▸ **AIM OF THE EXERCISE**: Report all lines from the entries below in which "scene" appears.

▸ **STORED RECORDS**:
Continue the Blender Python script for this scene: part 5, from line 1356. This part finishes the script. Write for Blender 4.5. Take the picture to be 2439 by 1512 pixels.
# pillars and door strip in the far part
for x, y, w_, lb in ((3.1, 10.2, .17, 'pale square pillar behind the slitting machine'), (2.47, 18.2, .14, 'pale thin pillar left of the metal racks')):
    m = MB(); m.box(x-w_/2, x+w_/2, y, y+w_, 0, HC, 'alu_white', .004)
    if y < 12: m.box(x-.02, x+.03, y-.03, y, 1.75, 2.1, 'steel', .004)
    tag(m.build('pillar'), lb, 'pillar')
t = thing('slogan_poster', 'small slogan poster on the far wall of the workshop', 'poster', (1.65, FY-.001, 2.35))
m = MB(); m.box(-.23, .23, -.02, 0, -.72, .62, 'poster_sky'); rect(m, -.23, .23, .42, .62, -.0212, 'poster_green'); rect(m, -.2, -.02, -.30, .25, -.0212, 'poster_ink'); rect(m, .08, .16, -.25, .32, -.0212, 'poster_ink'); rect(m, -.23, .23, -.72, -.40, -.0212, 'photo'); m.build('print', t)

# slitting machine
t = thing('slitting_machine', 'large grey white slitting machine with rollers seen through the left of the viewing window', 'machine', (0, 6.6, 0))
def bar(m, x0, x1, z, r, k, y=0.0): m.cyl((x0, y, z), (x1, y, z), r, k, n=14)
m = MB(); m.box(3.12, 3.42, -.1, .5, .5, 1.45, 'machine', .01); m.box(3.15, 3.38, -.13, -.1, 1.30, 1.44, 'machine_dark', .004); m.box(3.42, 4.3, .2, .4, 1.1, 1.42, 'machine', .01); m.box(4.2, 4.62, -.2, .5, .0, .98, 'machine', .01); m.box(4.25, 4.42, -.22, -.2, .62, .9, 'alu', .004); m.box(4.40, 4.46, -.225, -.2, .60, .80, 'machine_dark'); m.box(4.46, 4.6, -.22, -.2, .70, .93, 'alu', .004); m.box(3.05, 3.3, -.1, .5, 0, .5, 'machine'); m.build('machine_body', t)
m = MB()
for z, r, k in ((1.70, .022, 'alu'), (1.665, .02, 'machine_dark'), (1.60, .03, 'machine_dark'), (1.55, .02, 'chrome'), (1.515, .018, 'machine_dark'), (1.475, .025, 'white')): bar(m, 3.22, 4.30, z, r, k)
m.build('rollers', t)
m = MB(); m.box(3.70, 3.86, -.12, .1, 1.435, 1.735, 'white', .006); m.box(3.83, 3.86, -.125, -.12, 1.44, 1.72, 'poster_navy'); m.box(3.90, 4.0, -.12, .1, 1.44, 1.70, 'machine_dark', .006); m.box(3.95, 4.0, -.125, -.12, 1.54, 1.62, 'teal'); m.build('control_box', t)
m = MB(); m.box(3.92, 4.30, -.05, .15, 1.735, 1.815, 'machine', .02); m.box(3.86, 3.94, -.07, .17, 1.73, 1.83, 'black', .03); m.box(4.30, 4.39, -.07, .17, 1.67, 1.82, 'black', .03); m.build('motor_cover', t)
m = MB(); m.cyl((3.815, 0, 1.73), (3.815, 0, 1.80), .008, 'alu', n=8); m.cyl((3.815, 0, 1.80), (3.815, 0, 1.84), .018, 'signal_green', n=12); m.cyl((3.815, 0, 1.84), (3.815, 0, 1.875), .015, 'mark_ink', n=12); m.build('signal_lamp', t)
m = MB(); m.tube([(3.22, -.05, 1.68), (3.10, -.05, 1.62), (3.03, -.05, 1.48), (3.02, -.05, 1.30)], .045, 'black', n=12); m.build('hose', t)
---
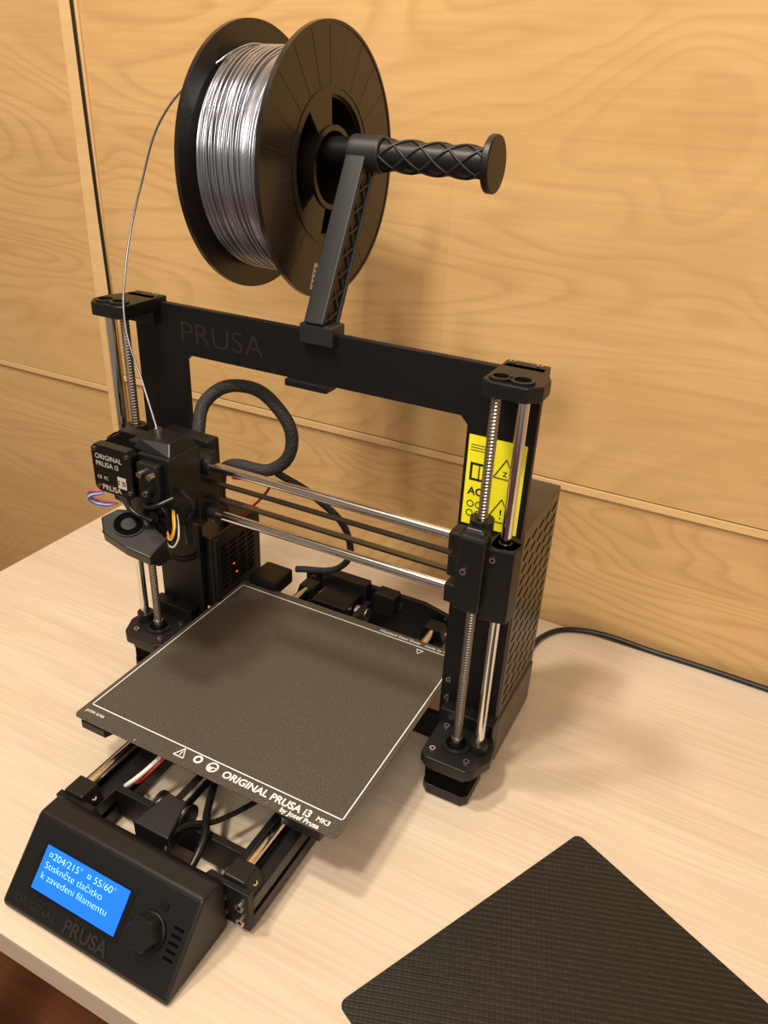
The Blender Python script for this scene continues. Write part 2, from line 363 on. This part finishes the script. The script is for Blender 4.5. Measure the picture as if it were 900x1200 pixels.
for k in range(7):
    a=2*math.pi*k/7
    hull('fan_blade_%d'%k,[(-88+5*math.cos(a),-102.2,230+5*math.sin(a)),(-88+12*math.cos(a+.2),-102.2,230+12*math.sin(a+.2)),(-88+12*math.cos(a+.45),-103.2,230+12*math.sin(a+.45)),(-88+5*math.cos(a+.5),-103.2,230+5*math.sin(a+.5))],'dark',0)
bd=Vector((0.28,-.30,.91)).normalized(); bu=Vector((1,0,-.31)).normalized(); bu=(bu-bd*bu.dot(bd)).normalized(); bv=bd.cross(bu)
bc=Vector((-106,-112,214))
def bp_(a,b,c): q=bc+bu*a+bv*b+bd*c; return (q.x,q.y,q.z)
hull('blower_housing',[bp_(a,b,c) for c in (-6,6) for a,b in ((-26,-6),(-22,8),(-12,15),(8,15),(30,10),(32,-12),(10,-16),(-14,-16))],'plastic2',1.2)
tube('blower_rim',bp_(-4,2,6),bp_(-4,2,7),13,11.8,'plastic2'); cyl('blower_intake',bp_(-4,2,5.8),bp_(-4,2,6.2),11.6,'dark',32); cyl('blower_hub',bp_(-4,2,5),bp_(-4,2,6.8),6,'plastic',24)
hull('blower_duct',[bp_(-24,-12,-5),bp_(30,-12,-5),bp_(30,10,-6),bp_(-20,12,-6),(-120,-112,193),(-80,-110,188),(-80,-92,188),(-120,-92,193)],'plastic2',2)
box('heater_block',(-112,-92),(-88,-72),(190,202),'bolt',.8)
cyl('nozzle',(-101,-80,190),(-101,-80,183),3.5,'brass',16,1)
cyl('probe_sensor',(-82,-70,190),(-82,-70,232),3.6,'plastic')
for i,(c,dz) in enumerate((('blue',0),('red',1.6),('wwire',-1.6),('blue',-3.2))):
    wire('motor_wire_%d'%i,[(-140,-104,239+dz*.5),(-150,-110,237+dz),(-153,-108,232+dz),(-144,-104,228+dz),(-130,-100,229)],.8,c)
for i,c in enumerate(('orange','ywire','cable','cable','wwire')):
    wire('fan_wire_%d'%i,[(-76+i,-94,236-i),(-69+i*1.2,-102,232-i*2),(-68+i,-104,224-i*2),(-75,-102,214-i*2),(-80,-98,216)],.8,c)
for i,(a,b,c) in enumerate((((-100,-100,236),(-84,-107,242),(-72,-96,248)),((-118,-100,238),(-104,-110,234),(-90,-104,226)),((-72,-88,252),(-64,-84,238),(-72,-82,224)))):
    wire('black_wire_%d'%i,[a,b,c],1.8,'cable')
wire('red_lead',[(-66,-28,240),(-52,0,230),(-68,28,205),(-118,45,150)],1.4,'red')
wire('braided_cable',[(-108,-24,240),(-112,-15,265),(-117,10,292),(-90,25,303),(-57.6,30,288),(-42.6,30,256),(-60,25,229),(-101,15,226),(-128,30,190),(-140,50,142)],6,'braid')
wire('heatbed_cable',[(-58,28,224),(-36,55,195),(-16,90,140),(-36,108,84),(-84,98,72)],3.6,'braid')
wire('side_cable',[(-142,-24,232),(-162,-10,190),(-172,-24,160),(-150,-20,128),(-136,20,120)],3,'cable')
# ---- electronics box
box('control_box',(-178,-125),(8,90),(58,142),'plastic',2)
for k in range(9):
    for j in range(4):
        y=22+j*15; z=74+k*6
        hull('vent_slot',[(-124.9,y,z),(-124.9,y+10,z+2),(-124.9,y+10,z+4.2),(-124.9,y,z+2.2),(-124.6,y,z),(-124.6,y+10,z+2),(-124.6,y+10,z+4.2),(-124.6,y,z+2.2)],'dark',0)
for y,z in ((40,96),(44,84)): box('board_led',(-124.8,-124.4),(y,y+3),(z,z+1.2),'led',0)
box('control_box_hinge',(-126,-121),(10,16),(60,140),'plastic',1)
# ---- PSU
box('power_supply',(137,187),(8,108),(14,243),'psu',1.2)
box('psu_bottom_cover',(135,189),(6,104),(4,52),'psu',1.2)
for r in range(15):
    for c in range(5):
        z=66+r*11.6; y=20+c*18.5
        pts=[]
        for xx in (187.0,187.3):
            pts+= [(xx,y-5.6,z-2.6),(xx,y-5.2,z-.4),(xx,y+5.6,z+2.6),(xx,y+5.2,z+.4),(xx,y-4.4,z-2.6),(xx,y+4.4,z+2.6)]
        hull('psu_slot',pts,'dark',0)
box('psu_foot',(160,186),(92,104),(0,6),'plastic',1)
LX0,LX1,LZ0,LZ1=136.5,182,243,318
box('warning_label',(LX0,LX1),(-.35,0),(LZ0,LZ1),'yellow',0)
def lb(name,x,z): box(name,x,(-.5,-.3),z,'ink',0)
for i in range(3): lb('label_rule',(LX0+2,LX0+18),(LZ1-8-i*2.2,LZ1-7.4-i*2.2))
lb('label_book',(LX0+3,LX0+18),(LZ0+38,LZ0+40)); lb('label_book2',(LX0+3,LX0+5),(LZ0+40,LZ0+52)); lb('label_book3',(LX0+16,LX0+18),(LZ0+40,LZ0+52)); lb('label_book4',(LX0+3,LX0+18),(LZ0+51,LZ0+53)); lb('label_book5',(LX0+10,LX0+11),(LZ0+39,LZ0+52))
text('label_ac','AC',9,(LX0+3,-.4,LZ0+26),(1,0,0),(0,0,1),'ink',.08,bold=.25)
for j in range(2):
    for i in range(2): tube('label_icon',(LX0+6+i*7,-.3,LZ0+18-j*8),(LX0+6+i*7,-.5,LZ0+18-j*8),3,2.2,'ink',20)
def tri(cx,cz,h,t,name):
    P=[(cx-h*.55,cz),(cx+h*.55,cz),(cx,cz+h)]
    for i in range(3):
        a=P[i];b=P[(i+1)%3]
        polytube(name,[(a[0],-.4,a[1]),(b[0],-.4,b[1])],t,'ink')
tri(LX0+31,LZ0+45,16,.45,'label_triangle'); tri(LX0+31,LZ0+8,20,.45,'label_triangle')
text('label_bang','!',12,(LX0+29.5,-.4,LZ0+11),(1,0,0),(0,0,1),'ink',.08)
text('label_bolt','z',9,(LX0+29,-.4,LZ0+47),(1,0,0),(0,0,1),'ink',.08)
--
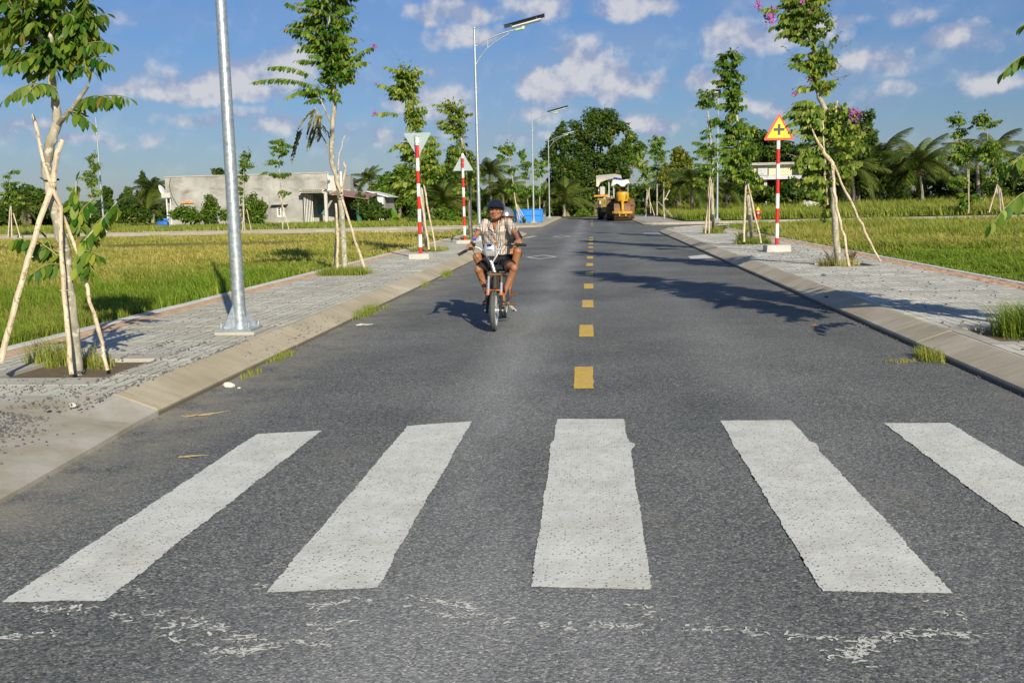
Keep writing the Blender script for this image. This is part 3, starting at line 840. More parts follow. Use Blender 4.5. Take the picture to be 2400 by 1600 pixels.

▸ **PROBLEM SOLUTION**:
Continue the Blender Python script for this scene: part 5, from line 1356. This part finishes the script. Write for Blender 4.5. Take the picture to be 2439 by 1512 pixels.
The Blender Python script for this scene continues. Write part 2, from line 363 on. This part finishes the script. The script is for Blender 4.5. Measure the picture as if it were 900x1200 pixels.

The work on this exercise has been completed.